The flattened American landscape of minor writers
rich
richard.romeo at gmail.com
Fri Feb 27 13:13:13 CST 2009
The impression given by Burns was that Jazz is now dead--its a museum
piece like the Civil War. it died in the early 60s
On 2/27/09, David Morris <fqmorris at gmail.com> wrote:
> I don't know how to respond to this sort of complaint except to point
> out that when staking a point of view it's impossible to please
> everyone.
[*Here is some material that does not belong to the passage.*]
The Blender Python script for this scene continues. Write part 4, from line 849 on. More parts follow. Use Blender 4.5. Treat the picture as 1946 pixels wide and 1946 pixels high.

Burn's Jazz documentary was very educational, and the fact
> that he didn't try to encompass all aspects of Jazz up to its nearly
> non-existent present isn't a fault, IMHO. It's an aspect of editing.
>
> And racism and gun violence was definitely not absent from his documentary.
>
> David Morris
>
> On Fri, Feb 27, 2009 at 11:30 AM, Robin Landseadel
> <robinlandseadel at comcast.net> wrote:
>> On Feb 27, 2009, at 9:22 AM, rich wrote:
>>
>>> its the equivalent of Ken Burns/Wynton Marsalis dismissing avant-garde
>>> jazz in mere sentences, particularly the work of Cecil Taylor, in
>>> their Jazz documentary.
>>
>> Part of Ken Burns larger plan to demonstrate that Jazz was as American as
>> apple pie & baseball, instead of being as American as racism and gun
>> violence. I found the series' focus on Louis Armstrong at the expense of
>> practically everything else to be particularly exasperating.